● The exercise: Go through the records and give each one again exactly.

● Record set:
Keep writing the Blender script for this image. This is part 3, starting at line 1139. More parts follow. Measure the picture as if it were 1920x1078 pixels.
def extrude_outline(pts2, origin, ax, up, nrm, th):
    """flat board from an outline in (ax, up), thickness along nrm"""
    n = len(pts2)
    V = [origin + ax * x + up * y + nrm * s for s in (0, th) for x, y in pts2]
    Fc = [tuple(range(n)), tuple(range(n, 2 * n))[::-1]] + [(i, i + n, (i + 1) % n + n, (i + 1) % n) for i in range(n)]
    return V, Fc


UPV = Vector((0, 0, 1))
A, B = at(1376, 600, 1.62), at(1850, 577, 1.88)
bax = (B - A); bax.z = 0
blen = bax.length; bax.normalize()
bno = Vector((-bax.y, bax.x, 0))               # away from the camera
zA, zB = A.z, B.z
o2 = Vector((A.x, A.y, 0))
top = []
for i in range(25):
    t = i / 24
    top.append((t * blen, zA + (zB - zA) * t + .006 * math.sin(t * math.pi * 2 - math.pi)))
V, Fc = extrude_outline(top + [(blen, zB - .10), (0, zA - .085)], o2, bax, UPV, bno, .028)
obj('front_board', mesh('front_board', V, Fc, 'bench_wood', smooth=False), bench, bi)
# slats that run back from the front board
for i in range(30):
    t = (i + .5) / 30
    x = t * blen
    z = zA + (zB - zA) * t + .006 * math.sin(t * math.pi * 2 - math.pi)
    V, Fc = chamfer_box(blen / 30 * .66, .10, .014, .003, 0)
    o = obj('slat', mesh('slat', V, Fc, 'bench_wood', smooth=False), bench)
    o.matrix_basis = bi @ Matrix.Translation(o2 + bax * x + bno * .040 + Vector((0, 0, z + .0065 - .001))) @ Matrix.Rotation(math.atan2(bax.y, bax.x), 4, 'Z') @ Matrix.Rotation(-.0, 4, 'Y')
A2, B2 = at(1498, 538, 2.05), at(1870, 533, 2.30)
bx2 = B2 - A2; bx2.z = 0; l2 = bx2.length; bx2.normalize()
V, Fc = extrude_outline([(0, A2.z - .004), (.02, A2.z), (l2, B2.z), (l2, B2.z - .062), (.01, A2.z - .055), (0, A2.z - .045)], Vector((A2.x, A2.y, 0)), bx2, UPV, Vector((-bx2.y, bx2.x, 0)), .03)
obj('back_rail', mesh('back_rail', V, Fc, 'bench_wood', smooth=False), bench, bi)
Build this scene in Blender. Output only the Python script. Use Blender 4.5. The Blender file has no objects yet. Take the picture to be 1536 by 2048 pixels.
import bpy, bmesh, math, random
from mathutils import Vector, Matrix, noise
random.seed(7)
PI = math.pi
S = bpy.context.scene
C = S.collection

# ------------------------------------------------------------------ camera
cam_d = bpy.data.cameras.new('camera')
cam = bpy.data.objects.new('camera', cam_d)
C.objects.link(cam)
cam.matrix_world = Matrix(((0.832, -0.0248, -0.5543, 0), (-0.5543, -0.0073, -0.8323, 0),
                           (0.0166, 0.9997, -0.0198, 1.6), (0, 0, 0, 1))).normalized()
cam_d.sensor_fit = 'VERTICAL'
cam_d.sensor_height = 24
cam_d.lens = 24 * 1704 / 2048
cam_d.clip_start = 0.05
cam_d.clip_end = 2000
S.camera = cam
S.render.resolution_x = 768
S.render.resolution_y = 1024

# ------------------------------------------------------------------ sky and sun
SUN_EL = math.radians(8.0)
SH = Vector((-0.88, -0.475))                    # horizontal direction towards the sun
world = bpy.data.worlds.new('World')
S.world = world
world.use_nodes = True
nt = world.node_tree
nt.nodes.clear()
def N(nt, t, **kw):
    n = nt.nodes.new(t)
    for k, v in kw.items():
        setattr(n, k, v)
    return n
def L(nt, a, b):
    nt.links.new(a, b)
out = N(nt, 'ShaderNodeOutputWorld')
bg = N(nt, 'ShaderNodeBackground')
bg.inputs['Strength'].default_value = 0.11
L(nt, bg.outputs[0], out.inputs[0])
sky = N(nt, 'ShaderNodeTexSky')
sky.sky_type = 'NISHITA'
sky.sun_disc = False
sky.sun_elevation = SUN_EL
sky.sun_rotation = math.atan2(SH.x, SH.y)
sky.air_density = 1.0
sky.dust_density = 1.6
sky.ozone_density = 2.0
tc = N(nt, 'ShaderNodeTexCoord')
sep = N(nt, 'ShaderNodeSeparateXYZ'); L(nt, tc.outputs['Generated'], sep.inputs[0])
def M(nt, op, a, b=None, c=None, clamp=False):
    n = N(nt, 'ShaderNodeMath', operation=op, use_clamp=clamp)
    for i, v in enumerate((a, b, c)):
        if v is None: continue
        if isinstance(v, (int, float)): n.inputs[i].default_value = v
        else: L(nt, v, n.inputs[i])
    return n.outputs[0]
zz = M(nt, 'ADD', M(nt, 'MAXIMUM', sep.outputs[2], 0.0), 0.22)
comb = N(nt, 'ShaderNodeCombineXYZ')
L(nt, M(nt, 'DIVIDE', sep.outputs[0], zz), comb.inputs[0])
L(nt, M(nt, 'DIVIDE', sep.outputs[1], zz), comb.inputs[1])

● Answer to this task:
Keep writing the Blender script for this image. This is part 3, starting at line 1139. More parts follow. Measure the picture as if it were 1920x1078 pixels.
def extrude_outline(pts2, origin, ax, up, nrm, th):
    """flat board from an outline in (ax, up), thickness along nrm"""
    n = len(pts2)
    V = [origin + ax * x + up * y + nrm * s for s in (0, th) for x, y in pts2]
    Fc = [tuple(range(n)), tuple(range(n, 2 * n))[::-1]] + [(i, i + n, (i + 1) % n + n, (i + 1) % n) for i in range(n)]
    return V, Fc


UPV = Vector((0, 0, 1))
A, B = at(1376, 600, 1.62), at(1850, 577, 1.88)
bax = (B - A); bax.z = 0
blen = bax.length; bax.normalize()
bno = Vector((-bax.y, bax.x, 0))               # away from the camera
zA, zB = A.z, B.z
o2 = Vector((A.x, A.y, 0))
top = []
for i in range(25):
    t = i / 24
    top.append((t * blen, zA + (zB - zA) * t + .006 * math.sin(t * math.pi * 2 - math.pi)))
V, Fc = extrude_outline(top + [(blen, zB - .10), (0, zA - .085)], o2, bax, UPV, bno, .028)
obj('front_board', mesh('front_board', V, Fc, 'bench_wood', smooth=False), bench, bi)
# slats that run back from the front board
for i in range(30):
    t = (i + .5) / 30
    x = t * blen
    z = zA + (zB - zA) * t + .006 * math.sin(t * math.pi * 2 - math.pi)
    V, Fc = chamfer_box(blen / 30 * .66, .10, .014, .003, 0)
    o = obj('slat', mesh('slat', V, Fc, 'bench_wood', smooth=False), bench)
    o.matrix_basis = bi @ Matrix.Translation(o2 + bax * x + bno * .040 + Vector((0, 0, z + .0065 - .001))) @ Matrix.Rotation(math.atan2(bax.y, bax.x), 4, 'Z') @ Matrix.Rotation(-.0, 4, 'Y')
A2, B2 = at(1498, 538, 2.05), at(1870, 533, 2.30)
bx2 = B2 - A2; bx2.z = 0; l2 = bx2.length; bx2.normalize()
V, Fc = extrude_outline([(0, A2.z - .004), (.02, A2.z), (l2, B2.z), (l2, B2.z - .062), (.01, A2.z - .055), (0, A2.z - .045)], Vector((A2.x, A2.y, 0)), bx2, UPV, Vector((-bx2.y, bx2.x, 0)), .03)
obj('back_rail', mesh('back_rail', V, Fc, 'bench_wood', smooth=False), bench, bi)
Build this scene in Blender. Output only the Python script. Use Blender 4.5. The Blender file has no objects yet. Take the picture to be 1536 by 2048 pixels.
import bpy, bmesh, math, random
from mathutils import Vector, Matrix, noise
random.seed(7)
PI = math.pi
S = bpy.context.scene
C = S.collection

# ------------------------------------------------------------------ camera
cam_d = bpy.data.cameras.new('camera')
cam = bpy.data.objects.new('camera', cam_d)
C.objects.link(cam)
cam.matrix_world = Matrix(((0.832, -0.0248, -0.5543, 0), (-0.5543, -0.0073, -0.8323, 0),
                           (0.0166, 0.9997, -0.0198, 1.6), (0, 0, 0, 1))).normalized()
cam_d.sensor_fit = 'VERTICAL'
cam_d.sensor_height = 24
cam_d.lens = 24 * 1704 / 2048
cam_d.clip_start = 0.05
cam_d.clip_end = 2000
S.camera = cam
S.render.resolution_x = 768
S.render.resolution_y = 1024

# ------------------------------------------------------------------ sky and sun
SUN_EL = math.radians(8.0)
SH = Vector((-0.88, -0.475))                    # horizontal direction towards the sun
world = bpy.data.worlds.new('World')
S.world = world
world.use_nodes = True
nt = world.node_tree
nt.nodes.clear()
def N(nt, t, **kw):
    n = nt.nodes.new(t)
    for k, v in kw.items():
        setattr(n, k, v)
    return n
def L(nt, a, b):
    nt.links.new(a, b)
out = N(nt, 'ShaderNodeOutputWorld')
bg = N(nt, 'ShaderNodeBackground')
bg.inputs['Strength'].default_value = 0.11
L(nt, bg.outputs[0], out.inputs[0])
sky = N(nt, 'ShaderNodeTexSky')
sky.sky_type = 'NISHITA'
sky.sun_disc = False
sky.sun_elevation = SUN_EL
sky.sun_rotation = math.atan2(SH.x, SH.y)
sky.air_density = 1.0
sky.dust_density = 1.6
sky.ozone_density = 2.0
tc = N(nt, 'ShaderNodeTexCoord')
sep = N(nt, 'ShaderNodeSeparateXYZ'); L(nt, tc.outputs['Generated'], sep.inputs[0])
def M(nt, op, a, b=None, c=None, clamp=False):
    n = N(nt, 'ShaderNodeMath', operation=op, use_clamp=clamp)
    for i, v in enumerate((a, b, c)):
        if v is None: continue
        if isinstance(v, (int, float)): n.inputs[i].default_value = v
        else: L(nt, v, n.inputs[i])
    return n.outputs[0]
zz = M(nt, 'ADD', M(nt, 'MAXIMUM', sep.outputs[2], 0.0), 0.22)
comb = N(nt, 'ShaderNodeCombineXYZ')
L(nt, M(nt, 'DIVIDE', sep.outputs[0], zz), comb.inputs[0])
L(nt, M(nt, 'DIVIDE', sep.outputs[1], zz), comb.inputs[1])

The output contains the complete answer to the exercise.